Exercise aim: Copy exactly the lines that run from the top of the listing to the line containing "COL = SC.collection", both ends included, and omit the pictures.

+ + +

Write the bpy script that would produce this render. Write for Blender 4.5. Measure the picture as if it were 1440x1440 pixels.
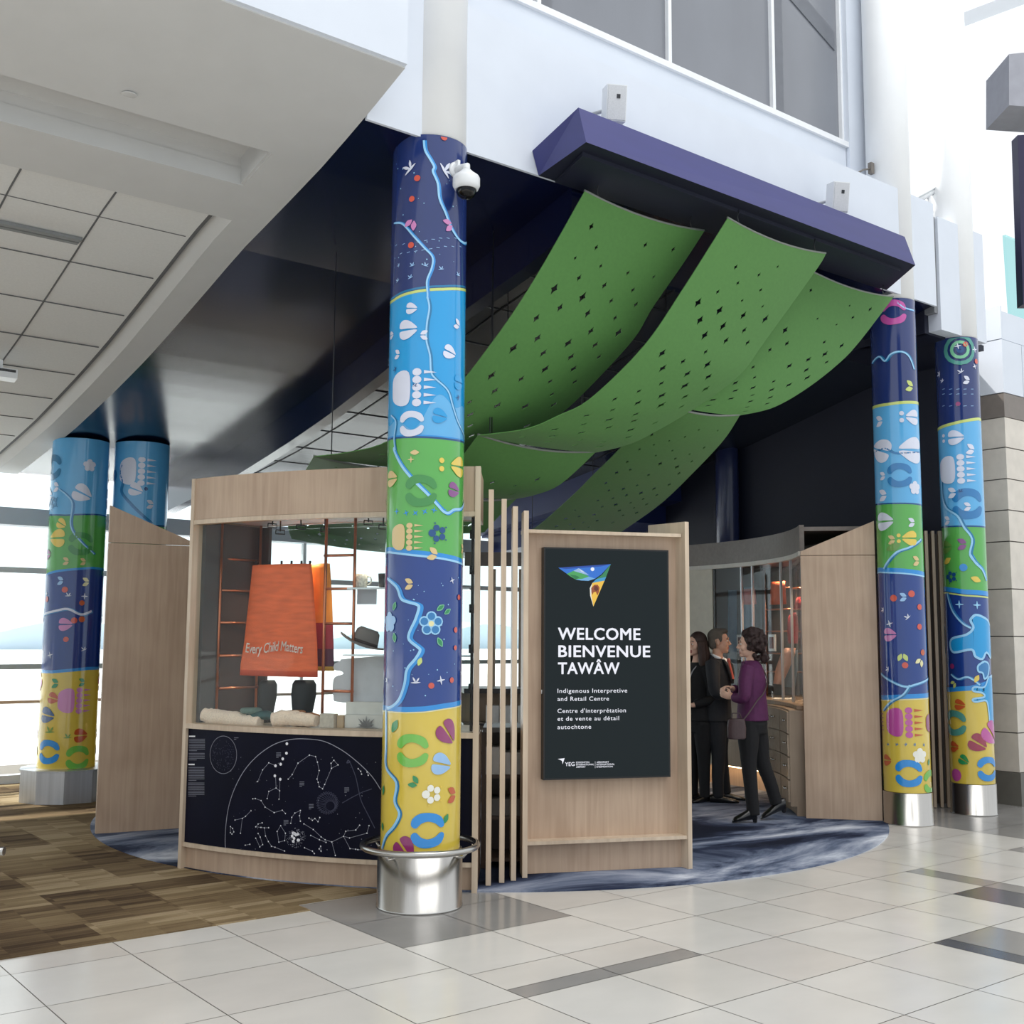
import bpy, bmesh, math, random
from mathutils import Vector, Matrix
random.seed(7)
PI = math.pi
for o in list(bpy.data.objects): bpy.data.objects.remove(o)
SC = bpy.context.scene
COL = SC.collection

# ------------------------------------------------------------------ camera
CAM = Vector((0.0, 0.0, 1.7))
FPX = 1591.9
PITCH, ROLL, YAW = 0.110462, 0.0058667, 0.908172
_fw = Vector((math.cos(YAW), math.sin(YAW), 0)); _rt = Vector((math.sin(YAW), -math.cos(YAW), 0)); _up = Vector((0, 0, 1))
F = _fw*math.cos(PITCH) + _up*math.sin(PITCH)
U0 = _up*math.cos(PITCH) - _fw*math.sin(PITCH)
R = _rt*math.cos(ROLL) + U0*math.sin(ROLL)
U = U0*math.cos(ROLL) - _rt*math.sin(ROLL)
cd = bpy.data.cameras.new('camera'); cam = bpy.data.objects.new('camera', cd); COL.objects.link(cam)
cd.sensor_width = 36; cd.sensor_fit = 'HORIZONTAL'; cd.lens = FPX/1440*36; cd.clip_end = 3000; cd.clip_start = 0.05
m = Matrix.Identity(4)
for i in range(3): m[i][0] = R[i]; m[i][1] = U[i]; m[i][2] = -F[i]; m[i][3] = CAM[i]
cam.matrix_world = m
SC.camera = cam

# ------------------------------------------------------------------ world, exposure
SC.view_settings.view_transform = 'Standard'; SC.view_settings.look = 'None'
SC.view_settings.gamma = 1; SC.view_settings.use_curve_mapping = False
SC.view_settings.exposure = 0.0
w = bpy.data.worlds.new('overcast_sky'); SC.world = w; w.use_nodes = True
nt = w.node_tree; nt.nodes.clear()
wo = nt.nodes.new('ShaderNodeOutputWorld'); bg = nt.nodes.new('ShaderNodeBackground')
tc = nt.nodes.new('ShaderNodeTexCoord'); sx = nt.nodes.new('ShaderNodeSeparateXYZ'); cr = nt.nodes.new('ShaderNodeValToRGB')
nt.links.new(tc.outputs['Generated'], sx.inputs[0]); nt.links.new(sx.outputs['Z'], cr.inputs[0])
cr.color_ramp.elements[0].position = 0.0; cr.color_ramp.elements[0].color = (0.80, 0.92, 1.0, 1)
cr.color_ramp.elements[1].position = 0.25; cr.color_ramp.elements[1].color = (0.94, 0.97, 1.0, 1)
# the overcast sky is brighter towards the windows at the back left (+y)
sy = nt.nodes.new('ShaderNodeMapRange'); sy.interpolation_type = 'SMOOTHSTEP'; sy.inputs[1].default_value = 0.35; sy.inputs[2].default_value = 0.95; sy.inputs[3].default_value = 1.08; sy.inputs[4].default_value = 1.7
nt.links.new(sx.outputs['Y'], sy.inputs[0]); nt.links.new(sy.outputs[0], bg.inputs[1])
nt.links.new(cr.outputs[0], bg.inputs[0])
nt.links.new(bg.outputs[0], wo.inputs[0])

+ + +

Expected output:
Write the bpy script that would produce this render. Write for Blender 4.5. Measure the picture as if it were 1440x1440 pixels.
import bpy, bmesh, math, random
from mathutils import Vector, Matrix
random.seed(7)
PI = math.pi
for o in list(bpy.data.objects): bpy.data.objects.remove(o)
SC = bpy.context.scene
COL = SC.collection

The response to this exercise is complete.